DIRECTION — Repeat every line of the data exactly, but not the pictures.

RAW DATA —

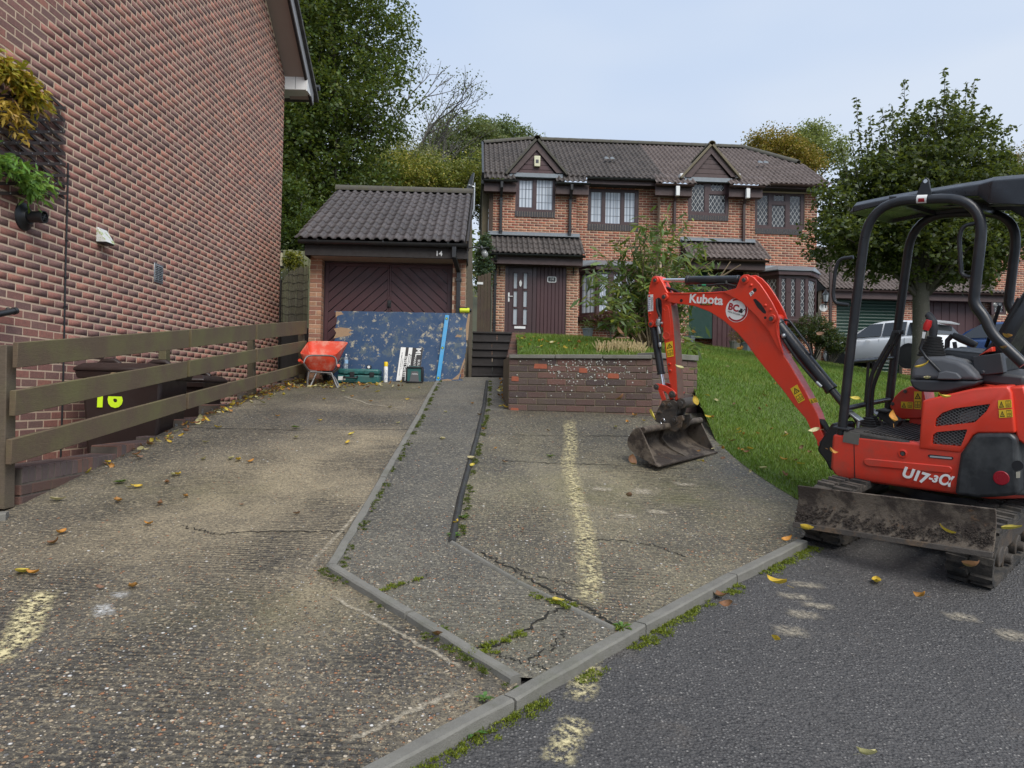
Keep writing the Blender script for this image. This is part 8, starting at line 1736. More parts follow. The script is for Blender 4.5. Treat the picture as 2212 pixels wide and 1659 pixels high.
M['barrow'] = paint_mat('scuffed orange tray', (.62, .055, .02), (.62, .40, .30), .8, (.7, .55, .45), .4, .5, .0)
Yb = 11.45
def wbp(dx_, dy_, Y_=None): return at(dx_, dy_, Y_ or Yb)
rim_f = [wbp(648, 766, 11.1), wbp(722, 770, 11.1)]; zr0 = wbp(690, 768, 11.1).z; zr1 = wbp(700, 738, 11.85).z
def ringr(y0, y1, xa0, xb0, xa1, xb1, z0, z1, n=6):
 out = []
 c_ = [(xa0, y0, z0), (xb0, y0, z0), (xb1, y1, z1), (xa1, y1, z1)]
 P = [Vector(q) for q in c_]; rr = .12
 for i in range(4):
  a_, b_ = P[i - 1] - P[i], P[(i + 1) % 4] - P[i]; A, B = P[i] + a_.normalized() * rr, P[i] + b_.normalized() * rr
  for k in range(n): t_ = k / (n - 1); out.append(A * (1 - t_) ** 2 + P[i] * 2 * t_ * (1 - t_) + B * t_ * t_)
 return out
xa0, xb0 = wbp(647, 766, 11.1).x, wbp(726, 768, 11.1).x; xa1, xb1 = wbp(664, 738, 11.85).x, wbp(752, 742, 11.85).x
zb_ = wbp(690, 801, 11.3).z
outer = ringr(11.08, 11.92, xa0, xb0, xa1, xb1, zr0, zr1); bot = ringr(11.18, 11.62, wbp(662, 800, 11.2).x, wbp(716, 800, 11.2).x, wbp(670, 800, 11.6).x, wbp(722, 800, 11.6).x, zb_, zb_ + .03)
lip = [p_ + Vector((0, 0, .012)) for p_ in outer]; inn = [p_ + (Vector(((xa0 + xb1) / 2, 11.5, p_.z)) - p_).normalized() * .03 for p_ in lip]
m = MB(); cbx = Vector(((xa0 + xb0) / 2, 11.4, 0)); m.loft([bot, outer, lip, inn, [p_ + Vector((0, 0, .012)) for p_ in bot]]); m.build('tray', M['barrow'], wbt, smooth=40)
M['tube_grey'] = simple('grey painted tube', (.20, .20, .20), .45, .5, var=.25, dirt=(.2, .12, .07), dirt_amt=.4)
def tb(pts, r=.014): return bez([wbp(*q) for q in pts], 5)
for k, pts in enumerate(([(648, 779, 10.72), (656, 786, 10.85), (668, 800, 11.05), (690, 803, 11.3), (700, 812, 12.0)], [(731, 790, 10.72), (731, 795, 10.85), (722, 803, 11.1), (718, 805, 11.4), (705, 812, 12.0)])):
 m = MB(); m.tube(tb(pts), .016, 10); fr_ = m.build('frame_tube', M['tube_grey'], wbt, smooth=50); a_, b_ = wbp(*pts[0]), wbp(*pts[1]); d_ = (a_ - b_).normalized(); m = MB(); m.tube([a_ + d_ * .02, a_ + d_ * .0, a_ - d_ * .08], [.022, .024, .02], 10); m.build('handle_grip', M['barrow'], fr_, smooth=50)
for pts in ([(667, 803, 11.05), (664, 828, 11.05), (668, 838, 11.08), (676, 822, 11.15), (684, 804, 11.2)], [(716, 806, 11.05), (728, 836, 11.02), (733, 838, 11.05), (722, 815, 11.15), (706, 806, 11.2)]): m = MB(); m.tube(tb(pts), .015, 10); m.build('leg', M['tube_grey'], wbt, smooth=50)
m = MB(); m.tube(tb([(655, 786, 10.9), (664, 770, 11.0), (690, 768, 11.02), (722, 771, 11.0), (728, 790, 10.9)]), .012, 8); m.tube(tb([(668, 803, 11.06), (718, 806, 11.06)]), .012, 8); m.build('tray_brace', M['tube_grey'], wbt, smooth=50)
wc = wbp(706, 815, 12.0); wc.z = ZG(wc.x, wc.y) + .20; m = MB(); m.lathe([(.13, -.045), (.175, -.045), (.195, -.03), (.2, 0), (.195, .03), (.175, .045), (.13, .045)], wc, (1, .1, 0), 26); wh = m.build('wheel', M['rubber'], wbt, smooth=40); m = MB(); m.cyl(wc - X1 * .05, wc + X1 * .05, .12, n=16); m.build('rim', M['tube_grey'], wh)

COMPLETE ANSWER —
Keep writing the Blender script for this image. This is part 8, starting at line 1736. More parts follow. The script is for Blender 4.5. Treat the picture as 2212 pixels wide and 1659 pixels high.
M['barrow'] = paint_mat('scuffed orange tray', (.62, .055, .02), (.62, .40, .30), .8, (.7, .55, .45), .4, .5, .0)
Yb = 11.45
def wbp(dx_, dy_, Y_=None): return at(dx_, dy_, Y_ or Yb)
rim_f = [wbp(648, 766, 11.1), wbp(722, 770, 11.1)]; zr0 = wbp(690, 768, 11.1).z; zr1 = wbp(700, 738, 11.85).z
def ringr(y0, y1, xa0, xb0, xa1, xb1, z0, z1, n=6):
 out = []
 c_ = [(xa0, y0, z0), (xb0, y0, z0), (xb1, y1, z1), (xa1, y1, z1)]
 P = [Vector(q) for q in c_]; rr = .12
 for i in range(4):
  a_, b_ = P[i - 1] - P[i], P[(i + 1) % 4] - P[i]; A, B = P[i] + a_.normalized() * rr, P[i] + b_.normalized() * rr
  for k in range(n): t_ = k / (n - 1); out.append(A * (1 - t_) ** 2 + P[i] * 2 * t_ * (1 - t_) + B * t_ * t_)
 return out
xa0, xb0 = wbp(647, 766, 11.1).x, wbp(726, 768, 11.1).x; xa1, xb1 = wbp(664, 738, 11.85).x, wbp(752, 742, 11.85).x
zb_ = wbp(690, 801, 11.3).z
outer = ringr(11.08, 11.92, xa0, xb0, xa1, xb1, zr0, zr1); bot = ringr(11.18, 11.62, wbp(662, 800, 11.2).x, wbp(716, 800, 11.2).x, wbp(670, 800, 11.6).x, wbp(722, 800, 11.6).x, zb_, zb_ + .03)
lip = [p_ + Vector((0, 0, .012)) for p_ in outer]; inn = [p_ + (Vector(((xa0 + xb1) / 2, 11.5, p_.z)) - p_).normalized() * .03 for p_ in lip]
m = MB(); cbx = Vector(((xa0 + xb0) / 2, 11.4, 0)); m.loft([bot, outer, lip, inn, [p_ + Vector((0, 0, .012)) for p_ in bot]]); m.build('tray', M['barrow'], wbt, smooth=40)
M['tube_grey'] = simple('grey painted tube', (.20, .20, .20), .45, .5, var=.25, dirt=(.2, .12, .07), dirt_amt=.4)
def tb(pts, r=.014): return bez([wbp(*q) for q in pts], 5)
for k, pts in enumerate(([(648, 779, 10.72), (656, 786, 10.85), (668, 800, 11.05), (690, 803, 11.3), (700, 812, 12.0)], [(731, 790, 10.72), (731, 795, 10.85), (722, 803, 11.1), (718, 805, 11.4), (705, 812, 12.0)])):
 m = MB(); m.tube(tb(pts), .016, 10); fr_ = m.build('frame_tube', M['tube_grey'], wbt, smooth=50); a_, b_ = wbp(*pts[0]), wbp(*pts[1]); d_ = (a_ - b_).normalized(); m = MB(); m.tube([a_ + d_ * .02, a_ + d_ * .0, a_ - d_ * .08], [.022, .024, .02], 10); m.build('handle_grip', M['barrow'], fr_, smooth=50)
for pts in ([(667, 803, 11.05), (664, 828, 11.05), (668, 838, 11.08), (676, 822, 11.15), (684, 804, 11.2)], [(716, 806, 11.05), (728, 836, 11.02), (733, 838, 11.05), (722, 815, 11.15), (706, 806, 11.2)]): m = MB(); m.tube(tb(pts), .015, 10); m.build('leg', M['tube_grey'], wbt, smooth=50)
m = MB(); m.tube(tb([(655, 786, 10.9), (664, 770, 11.0), (690, 768, 11.02), (722, 771, 11.0), (728, 790, 10.9)]), .012, 8); m.tube(tb([(668, 803, 11.06), (718, 806, 11.06)]), .012, 8); m.build('tray_brace', M['tube_grey'], wbt, smooth=50)
wc = wbp(706, 815, 12.0); wc.z = ZG(wc.x, wc.y) + .20; m = MB(); m.lathe([(.13, -.045), (.175, -.045), (.195, -.03), (.2, 0), (.195, .03), (.175, .045), (.13, .045)], wc, (1, .1, 0), 26); wh = m.build('wheel', M['rubber'], wbt, smooth=40); m = MB(); m.cyl(wc - X1 * .05, wc + X1 * .05, .12, n=16); m.build('rim', M['tube_grey'], wh)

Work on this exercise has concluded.